- [Written instruction]
Write out the listing, please, but only from its first line through the line containing "sm = lambda", exactly as given and without pictures.

- [Data extract]
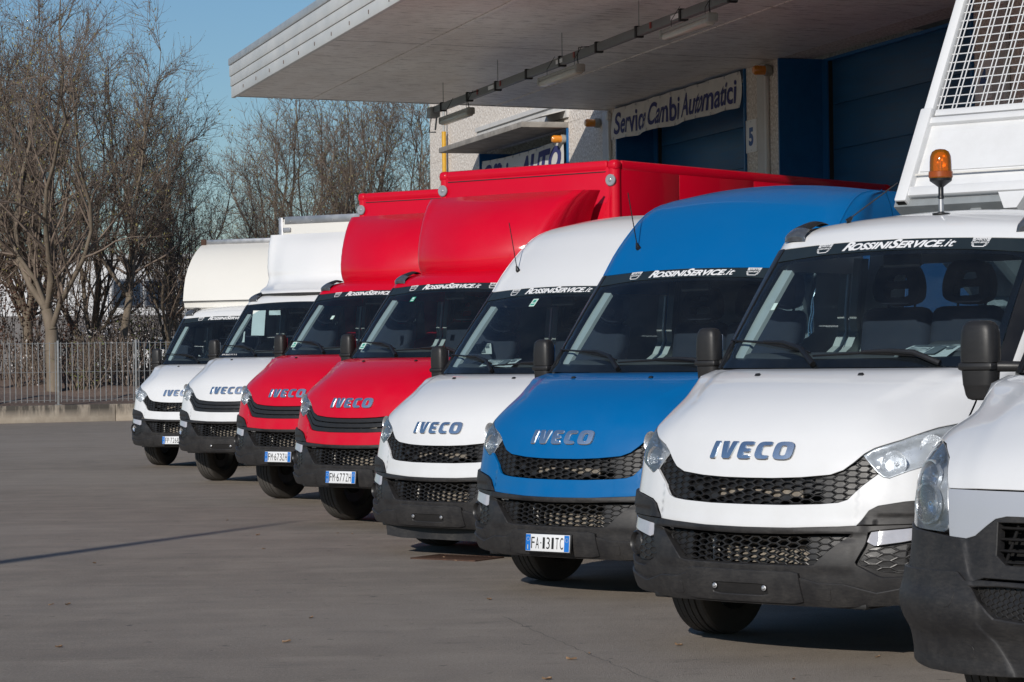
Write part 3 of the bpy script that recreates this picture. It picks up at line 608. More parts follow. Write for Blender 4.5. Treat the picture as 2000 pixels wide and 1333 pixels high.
mb = MB(); mb.box((0, .10, 1.27), (.011, .032, 1.52), 0); barm = mb.mesh('fence bar', [M_GALV]); mb = MB(); mb.box((0, .10, 1.24), (.045, .05, 1.66), 0, .004); mb.box((0, .1, .445), (.14, .12, .012), 0); postm = mb.mesh('fence post', [M_GALV])
for k in range(75): link('bar', barm, fe, (-2.2 + k * .1465, 0, 0))
for k in range(12): link('post', postm, fe, (-3.0 + .43 + .475 * 0 + k * 2.05 - 4.1, 0, 0))
for z in (.56, 1.27, 2.0):
    mb = MB(); mb.tube([(-8, .10, z), (14, .10, z)], .006, 6, 0); link('rail', mb.mesh('fence rail', [M_GALV]), fe)
# ------------------------------------------------------------------ parts shared by the row of vans (each mesh is built once)
LIB = {}
def lib(key, build, mats, angle=38):
    """mats may hold the word 'paint' where the van's own colour goes"""
    if key not in LIB:
        mb = MB(); build(mb); LIB[key] = (mb.mesh(key, [m if m != 'paint' else WHITE for m in mats], angle), [m == 'paint' for m in mats])
    return LIB[key]
def part(parent, name, key, build, mats, pnt=None, angle=38, loc=None):
    me, flags = lib(key, build, mats, angle); o = link(name, me, parent, loc)
    if pnt is not None:
        for i, f in enumerate(flags):
            if f: o.material_slots[i].link = 'OBJECT'; o.material_slots[i].material = pnt
    return o
sm = lambda a, b, x: (lambda t: t * t * (3 - 2 * t))(np.clip((x - a) / (b - a), 0, 1))

HOOD_LO = [(0, .924), (.15, .925), (.30, .931), (.45, .945), (.512, .968), (.557, 1.004), (.605, 1.050), (.65, 1.078), (.758, 1.117), (.875, 1.176), (.945, 1.199)]
HOOD_UP = [(0, 1.464), (.3, 1.464), (.6, 1.464), (.875, 1.463), (.925, 1.33)]
GR_LO = [(0, .792), (.22, .793), (.41, .800), (.495, .808), (.54, .823), (.605, .890), (.677, .951)]
GR_UP = [(0, .918), (.15, .919), (.30, .925), (.45, .939), (.516, .962), (.561, .998), (.600, 1.038)]
HL = [(.605, 1.037), (.683, .952), (.705, .936), (.73, .930), (.81, .965), (.93, 1.010), (1.035, 1.060), (1.062, 1.10), (1.035, 1.150), (.935, 1.187), (.875, 1.166), (.758, 1.109), (.65, 1.070)]
FP_LO = [(0, .676), (.25, .678), (.5, .688), (.590, .694), (.617, .729), (.645, .769), (.688, .793), (.80, .814), (.93, .827), (1.06, .838)]
FP_UP = [(0, .787), (.22, .788), (.41, .795), (.50, .803), (.545, .818), (.610, .887), (.682, .946), (.705, .930), (.732, .924), (.81, .959), (.93, 1.004), (1.05, 1.060)]
LG_LO = [(0, .486), (.20, .487), (.352, .489), (.40, .497), (.456, .555), (.518, .610), (.572, .650)]
LG_UP = [(0, .640), (.25, .642), (.50, .649)]
FOG = soften([(.610, .505), (.656, .590), (.80, .606), (.945, .622), (.955, .500), (.83, .458), (.735, .462)], 1, .12)
DRL = [(.648, .618), (.662, .664), (.80, .678), (.94, .694), (.94, .650), (.80, .617), (.685, .598)]
def crease_v(s): return np.interp(np.abs(s), [0, .35, .43, .55, .70, .83, 1.1], [.430, .430, .408, .405, .366, .395, .44])
POCKET = soften([(.597, .505), (.642, .603), (.648, .668), (.80, .686), (.955, .699), (.966, .49), (.83, .440), (.722, .436)], 1, .10)
def bump_disp(s, v):
    a = np.abs(s); d = .016 * sm(.640, .652, v) * sm(.66, .60, a)
    return d + .008 * sm(.62, .56, a) * sm(.44, .50, v) * sm(.64, .60, v)
CREASE = [(0, .430), (.335, .430), (.352, .428), (.425, .408), (.55, .405), (.70, .366), (.83, .395), (.97, .418), (1.10, .44)]
def hood_disp(s, v):
    line = np.interp(v, [1.15, 1.30, 1.44], [.66, .60, .735]); return .015 * sm(.06, -.06, np.abs(s) - line) * sm(1.12, 1.36, v) * sm(1.475, 1.44, v)

LETTERS = {  # outlines of the five chrome letters, 0..180 high, already slanted
 'I': ([(0, 0), (54, 0), (86, 180), (32, 180)], []),
 'V': ([(118, 180), (126, 14), (140, 0), (200, 0), (214, 12), (270, 180), (214, 180), (180, 48), (173, 180)], []),
 'E': ([(283, 26), (293, 8), (310, 0), (402, 0), (406, 36), (345, 37), (338, 44), (342, 72), (398, 72), (402, 107), (348, 107), (352, 136), (362, 142), (422, 142), (428, 180), (330, 180), (306, 168), (294, 142)], []),
 'C': ([(450, 44), (460, 16), (486, 0), (572, 0), (577, 36), (522, 37), (507, 50), (514, 122), (532, 141), (592, 142), (598, 180), (512, 180), (478, 162), (461, 124)], []),
 'O': ([(617, 40), (630, 10), (662, -2), (735, -2), (772, 14), (788, 50), (796, 130), (786, 166), (752, 182), (680, 182), (644, 166), (628, 128)], [[(671, 48), (684, 37), (716, 37), (730, 50), (738, 128), (726, 142), (698, 142), (682, 130)]])}
def letter(ch, s0=-.258, v0=1.014, wd=.508, hg=.086, skin=None):
    def b(mb):
        poly, holes = LETTERS[ch]; f = lambda P: [(s0 + x / 796 * wd, v0 + (y + 2) / 184 * hg) for x, y in P]
        P = soften(f(poly), 1, .08) if ch in 'IV' else soften(f(poly), 1, .2)
        H = [soften(f(h), 1, .25) for h in holes]; sk = skin or LOW
        patch(mb, sk, P, H, off=.014, thick=.018, res=.02, chamfer=.0065)
    return b

def wheel(parent, x, y, z, side, key='w', r=.352, w_=.225):
    def tyre(mb):
        pr = [(r * .60, -w_ * .46), (r * .70, -w_ * .50), (r * .88, -w_ * .50), (r * .965, -w_ * .45)]
        h = -w_ * .43
        for i in range(5):                                   # tread ribs with grooves between them
            a = -w_ * .43 + i * w_ * .86 / 5; b_ = a + w_ * .86 / 5 - .008
            pr += [(r * (.985 if i in (0, 4) else 1.0), a), (r * (.985 if i in (0, 4) else 1.0), b_)]
            if i < 4: pr += [(r * .965, b_ + .0015), (r * .965, b_ + .0065)]
        pr += [(r * .965, w_ * .45), (r * .88, w_ * .50), (r * .70, w_ * .50), (r * .60, w_ * .46)]
        mb.lathe(pr, 56, 0, Matrix.Rotation(math.pi / 2, 4, 'Y'))
    def rim(mb):
        mb.lathe([(r * .60, w_ * .44), (r * .585, w_ * .46), (r * .55, w_ * .40), (r * .50, w_ * .20), (r * .42, w_ * .16), (r * .30, w_ * .26), (r * .22, w_ * .40), (r * .20, w_ * .44), (.0001, w_ * .45)], 40, 0, Matrix.Rotation(math.pi / 2, 4, 'Y'))
        mb.lathe([(r * .60, -w_ * .44), (r * .5, -w_ * .2), (.0001, -w_ * .1)], 40, 0, Matrix.Rotation(math.pi / 2, 4, 'Y'))
        for k in range(6):
            t = 2 * math.pi * k / 6; mb.lathe([(.0001, w_ * .45), (.016, w_ * .44), (.016, w_ * .36)], 6, 0, Matrix.Translation((0, r * .36 * math.cos(t), r * .36 * math.sin(t))) @ Matrix.Rotation(math.pi / 2, 4, 'Y'))
    e = part(parent, 'wheel', 'hub' + key, lambda mb: mb.lathe([(.0001, -.12), (.09, -.1), (.09, .06), (.0001, .09)], 20, 0, Matrix.Rotation(math.pi / 2, 4, 'Y')), [M_CHASSIS], loc=(x, y, z + r))
    part(e, 'tyre', 'tyre' + key, tyre, [M_TYRE], angle=25); o = part(e, 'rim', 'rim' + key, rim, [M_RIM])
    if side < 0: o.scale.x = -1
    return e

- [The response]
Write part 3 of the bpy script that recreates this picture. It picks up at line 608. More parts follow. Write for Blender 4.5. Treat the picture as 2000 pixels wide and 1333 pixels high.
mb = MB(); mb.box((0, .10, 1.27), (.011, .032, 1.52), 0); barm = mb.mesh('fence bar', [M_GALV]); mb = MB(); mb.box((0, .10, 1.24), (.045, .05, 1.66), 0, .004); mb.box((0, .1, .445), (.14, .12, .012), 0); postm = mb.mesh('fence post', [M_GALV])
for k in range(75): link('bar', barm, fe, (-2.2 + k * .1465, 0, 0))
for k in range(12): link('post', postm, fe, (-3.0 + .43 + .475 * 0 + k * 2.05 - 4.1, 0, 0))
for z in (.56, 1.27, 2.0):
    mb = MB(); mb.tube([(-8, .10, z), (14, .10, z)], .006, 6, 0); link('rail', mb.mesh('fence rail', [M_GALV]), fe)
# ------------------------------------------------------------------ parts shared by the row of vans (each mesh is built once)
LIB = {}
def lib(key, build, mats, angle=38):
    """mats may hold the word 'paint' where the van's own colour goes"""
    if key not in LIB:
        mb = MB(); build(mb); LIB[key] = (mb.mesh(key, [m if m != 'paint' else WHITE for m in mats], angle), [m == 'paint' for m in mats])
    return LIB[key]
def part(parent, name, key, build, mats, pnt=None, angle=38, loc=None):
    me, flags = lib(key, build, mats, angle); o = link(name, me, parent, loc)
    if pnt is not None:
        for i, f in enumerate(flags):
            if f: o.material_slots[i].link = 'OBJECT'; o.material_slots[i].material = pnt
    return o
sm = lambda a, b, x: (lambda t: t * t * (3 - 2 * t))(np.clip((x - a) / (b - a), 0, 1))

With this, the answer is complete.